I'm just saying that judging the success and failure of the Martinez move -- assuming it happens -- might not be as black-and-white as many people are painting it.

Below, I've listed some situations. Ask yourself which would justify the Martinez move:

 I said earlier the Phillies will likely be counting on Martinez for 12 starts. But for comparison's sake, let's make our hypothetical sample size 11 starts, which is the number he made for the Mets last season starting Aug. 1, when he re-joined the team after a 28-day layoff that included stints on the disabled list and bereavement list.

1) Martinez replicates his performance last season, going 2-4 with a 5.18 ERA in his final 11 starts. He throws 64 1/3 innings, an average of just under six innings per start. He allows 38 runs, just under four runs per start. 
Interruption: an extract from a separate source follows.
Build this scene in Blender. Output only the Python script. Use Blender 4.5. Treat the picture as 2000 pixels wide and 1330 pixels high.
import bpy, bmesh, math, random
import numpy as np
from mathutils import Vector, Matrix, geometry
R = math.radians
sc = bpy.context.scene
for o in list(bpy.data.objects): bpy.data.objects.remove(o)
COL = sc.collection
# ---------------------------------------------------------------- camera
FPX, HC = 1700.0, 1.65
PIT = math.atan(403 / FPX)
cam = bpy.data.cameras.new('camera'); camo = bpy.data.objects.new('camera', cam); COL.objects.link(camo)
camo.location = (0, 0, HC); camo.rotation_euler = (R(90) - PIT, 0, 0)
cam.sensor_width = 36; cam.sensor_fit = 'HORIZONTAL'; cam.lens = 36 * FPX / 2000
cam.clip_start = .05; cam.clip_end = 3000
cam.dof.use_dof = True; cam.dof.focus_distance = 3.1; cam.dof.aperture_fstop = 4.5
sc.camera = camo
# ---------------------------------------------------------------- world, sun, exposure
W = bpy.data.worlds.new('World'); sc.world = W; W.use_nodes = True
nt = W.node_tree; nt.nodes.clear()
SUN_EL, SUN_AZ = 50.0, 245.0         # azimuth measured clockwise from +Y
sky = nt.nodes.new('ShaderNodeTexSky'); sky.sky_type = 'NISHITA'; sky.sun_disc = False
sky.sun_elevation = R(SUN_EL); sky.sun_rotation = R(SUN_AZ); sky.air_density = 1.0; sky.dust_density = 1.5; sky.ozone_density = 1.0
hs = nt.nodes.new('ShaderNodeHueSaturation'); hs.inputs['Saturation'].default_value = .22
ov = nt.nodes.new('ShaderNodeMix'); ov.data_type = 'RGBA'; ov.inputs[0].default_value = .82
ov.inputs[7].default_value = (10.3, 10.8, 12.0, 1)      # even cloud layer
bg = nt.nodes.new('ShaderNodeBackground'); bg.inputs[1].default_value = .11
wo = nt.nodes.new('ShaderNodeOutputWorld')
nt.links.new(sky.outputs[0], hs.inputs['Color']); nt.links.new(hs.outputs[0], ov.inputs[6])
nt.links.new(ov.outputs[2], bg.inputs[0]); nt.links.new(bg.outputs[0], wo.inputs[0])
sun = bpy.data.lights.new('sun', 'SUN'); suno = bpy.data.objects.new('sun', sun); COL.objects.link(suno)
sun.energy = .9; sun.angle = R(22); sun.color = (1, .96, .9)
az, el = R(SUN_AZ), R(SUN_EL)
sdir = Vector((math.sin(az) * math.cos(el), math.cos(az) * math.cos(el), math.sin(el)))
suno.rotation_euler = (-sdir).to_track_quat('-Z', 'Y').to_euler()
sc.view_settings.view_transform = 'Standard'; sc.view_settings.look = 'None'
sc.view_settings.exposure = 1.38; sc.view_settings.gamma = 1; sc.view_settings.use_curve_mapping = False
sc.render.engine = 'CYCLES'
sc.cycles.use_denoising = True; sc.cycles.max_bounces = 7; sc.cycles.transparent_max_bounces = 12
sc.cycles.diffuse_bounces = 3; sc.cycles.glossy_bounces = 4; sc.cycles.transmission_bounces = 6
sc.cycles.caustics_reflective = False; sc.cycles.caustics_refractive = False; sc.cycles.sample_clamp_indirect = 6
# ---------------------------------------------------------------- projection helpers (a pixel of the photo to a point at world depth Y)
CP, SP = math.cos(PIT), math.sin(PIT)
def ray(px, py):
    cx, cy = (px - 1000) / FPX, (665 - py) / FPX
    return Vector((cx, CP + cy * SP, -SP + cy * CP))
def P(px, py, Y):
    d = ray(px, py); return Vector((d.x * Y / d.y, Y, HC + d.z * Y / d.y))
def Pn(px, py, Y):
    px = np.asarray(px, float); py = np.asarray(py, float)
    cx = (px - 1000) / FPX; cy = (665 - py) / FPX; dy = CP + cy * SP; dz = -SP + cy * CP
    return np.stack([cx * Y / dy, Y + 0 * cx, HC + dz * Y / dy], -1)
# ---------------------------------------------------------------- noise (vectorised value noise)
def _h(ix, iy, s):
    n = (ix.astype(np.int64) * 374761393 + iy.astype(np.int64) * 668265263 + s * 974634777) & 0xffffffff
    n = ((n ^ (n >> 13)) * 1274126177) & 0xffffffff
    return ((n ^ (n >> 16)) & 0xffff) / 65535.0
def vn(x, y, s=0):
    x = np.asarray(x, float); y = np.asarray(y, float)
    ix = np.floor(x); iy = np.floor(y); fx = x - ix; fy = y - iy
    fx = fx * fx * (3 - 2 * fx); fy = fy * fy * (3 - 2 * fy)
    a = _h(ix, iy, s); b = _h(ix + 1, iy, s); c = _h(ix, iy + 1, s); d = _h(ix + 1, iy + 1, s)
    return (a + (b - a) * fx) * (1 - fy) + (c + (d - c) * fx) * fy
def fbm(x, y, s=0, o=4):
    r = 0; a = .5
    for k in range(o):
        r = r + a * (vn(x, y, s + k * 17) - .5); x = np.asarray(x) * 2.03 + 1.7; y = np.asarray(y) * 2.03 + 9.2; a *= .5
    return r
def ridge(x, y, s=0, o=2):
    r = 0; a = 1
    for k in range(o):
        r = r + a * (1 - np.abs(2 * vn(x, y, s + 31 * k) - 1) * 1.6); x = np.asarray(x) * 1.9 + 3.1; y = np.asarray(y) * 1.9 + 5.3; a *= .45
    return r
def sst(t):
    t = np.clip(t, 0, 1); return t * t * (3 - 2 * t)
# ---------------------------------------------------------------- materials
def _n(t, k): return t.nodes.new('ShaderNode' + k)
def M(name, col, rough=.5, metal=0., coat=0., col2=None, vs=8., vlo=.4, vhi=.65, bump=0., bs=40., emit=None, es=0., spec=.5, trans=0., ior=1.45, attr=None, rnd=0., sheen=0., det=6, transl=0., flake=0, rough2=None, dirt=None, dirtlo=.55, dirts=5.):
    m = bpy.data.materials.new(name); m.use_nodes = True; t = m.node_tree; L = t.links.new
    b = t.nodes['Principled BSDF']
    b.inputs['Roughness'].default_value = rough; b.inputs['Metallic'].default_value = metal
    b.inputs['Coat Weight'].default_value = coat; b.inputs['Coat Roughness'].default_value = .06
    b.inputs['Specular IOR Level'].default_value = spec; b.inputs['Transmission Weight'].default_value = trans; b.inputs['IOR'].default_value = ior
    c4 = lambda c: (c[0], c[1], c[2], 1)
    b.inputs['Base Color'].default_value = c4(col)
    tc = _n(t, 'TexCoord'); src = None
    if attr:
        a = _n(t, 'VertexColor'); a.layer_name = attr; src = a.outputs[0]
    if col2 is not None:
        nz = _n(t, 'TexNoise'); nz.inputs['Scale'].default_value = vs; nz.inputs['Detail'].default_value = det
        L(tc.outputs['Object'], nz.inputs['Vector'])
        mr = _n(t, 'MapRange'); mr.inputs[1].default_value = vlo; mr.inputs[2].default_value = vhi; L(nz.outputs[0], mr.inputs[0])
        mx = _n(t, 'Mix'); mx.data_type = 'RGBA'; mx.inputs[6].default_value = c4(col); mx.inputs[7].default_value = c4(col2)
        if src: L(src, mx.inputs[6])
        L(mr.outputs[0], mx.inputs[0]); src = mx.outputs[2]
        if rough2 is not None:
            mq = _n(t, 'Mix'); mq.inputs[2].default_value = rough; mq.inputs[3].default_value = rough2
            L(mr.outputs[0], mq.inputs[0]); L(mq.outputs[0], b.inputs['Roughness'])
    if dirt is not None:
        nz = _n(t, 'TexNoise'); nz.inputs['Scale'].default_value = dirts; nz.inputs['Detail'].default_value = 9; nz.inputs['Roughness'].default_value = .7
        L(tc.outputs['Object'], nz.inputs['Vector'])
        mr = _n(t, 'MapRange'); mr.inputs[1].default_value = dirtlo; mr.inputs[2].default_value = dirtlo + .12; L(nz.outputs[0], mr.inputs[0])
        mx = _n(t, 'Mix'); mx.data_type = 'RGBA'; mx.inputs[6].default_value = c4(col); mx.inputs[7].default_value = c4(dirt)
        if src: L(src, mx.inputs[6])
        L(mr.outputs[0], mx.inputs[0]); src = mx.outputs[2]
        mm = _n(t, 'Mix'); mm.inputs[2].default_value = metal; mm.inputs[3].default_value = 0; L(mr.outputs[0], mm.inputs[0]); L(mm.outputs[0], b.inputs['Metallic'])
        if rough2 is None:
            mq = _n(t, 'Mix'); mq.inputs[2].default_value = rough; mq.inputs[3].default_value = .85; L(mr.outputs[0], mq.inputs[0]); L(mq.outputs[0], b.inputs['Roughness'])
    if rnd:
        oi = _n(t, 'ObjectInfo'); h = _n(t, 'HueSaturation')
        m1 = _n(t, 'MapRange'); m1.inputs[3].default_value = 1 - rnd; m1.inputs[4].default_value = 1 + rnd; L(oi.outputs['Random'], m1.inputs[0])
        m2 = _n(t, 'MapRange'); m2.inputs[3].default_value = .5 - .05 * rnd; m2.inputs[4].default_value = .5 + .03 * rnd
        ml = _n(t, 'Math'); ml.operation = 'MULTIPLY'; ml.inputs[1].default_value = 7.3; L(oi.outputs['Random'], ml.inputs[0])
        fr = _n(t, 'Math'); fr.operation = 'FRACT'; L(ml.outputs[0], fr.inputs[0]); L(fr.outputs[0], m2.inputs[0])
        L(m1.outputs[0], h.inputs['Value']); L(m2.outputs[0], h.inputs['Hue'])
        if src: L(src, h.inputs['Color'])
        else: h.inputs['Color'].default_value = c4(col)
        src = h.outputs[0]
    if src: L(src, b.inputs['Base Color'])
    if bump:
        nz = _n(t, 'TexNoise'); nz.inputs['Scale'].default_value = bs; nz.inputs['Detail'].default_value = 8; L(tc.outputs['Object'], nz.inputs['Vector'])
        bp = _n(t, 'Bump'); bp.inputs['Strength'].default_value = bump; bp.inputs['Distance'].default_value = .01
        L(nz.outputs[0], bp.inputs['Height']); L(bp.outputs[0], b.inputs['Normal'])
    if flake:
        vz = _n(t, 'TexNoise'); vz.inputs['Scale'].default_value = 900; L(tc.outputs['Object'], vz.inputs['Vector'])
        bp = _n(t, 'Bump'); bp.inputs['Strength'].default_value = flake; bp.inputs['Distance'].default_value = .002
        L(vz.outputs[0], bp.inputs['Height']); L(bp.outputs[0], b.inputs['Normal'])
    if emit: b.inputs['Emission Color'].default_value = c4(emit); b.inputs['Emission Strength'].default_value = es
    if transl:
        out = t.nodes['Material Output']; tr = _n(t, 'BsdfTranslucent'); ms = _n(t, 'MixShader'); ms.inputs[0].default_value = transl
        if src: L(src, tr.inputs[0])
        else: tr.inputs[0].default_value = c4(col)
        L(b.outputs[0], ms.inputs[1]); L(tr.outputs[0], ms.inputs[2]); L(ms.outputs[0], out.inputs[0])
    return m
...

2) Martinez goes 2-1 with a 3.83 ERA in his first seven starts, as he did in his first seven starts in August of last season. He throws 42 1/3 innings and allows 19 runs, an average of 6.0 innings and 2.21 runs per start. But he struggles through four September starts and enters the playoffs in the bullpen.

3) Martinez struggles mightily in his first four starts, then is moved to the bullpen, where he proves to be a valuable reliever who can throw 1-3 innings every two to three days.

4) In two starts, Martinez pitches seven innings and allows three or fewer runs. In four starts, he pitches six innings and allows three or fewer runs. In three starts, he pitches six innings and allows four to six runs. In three starts, he fails to make it through the fifth.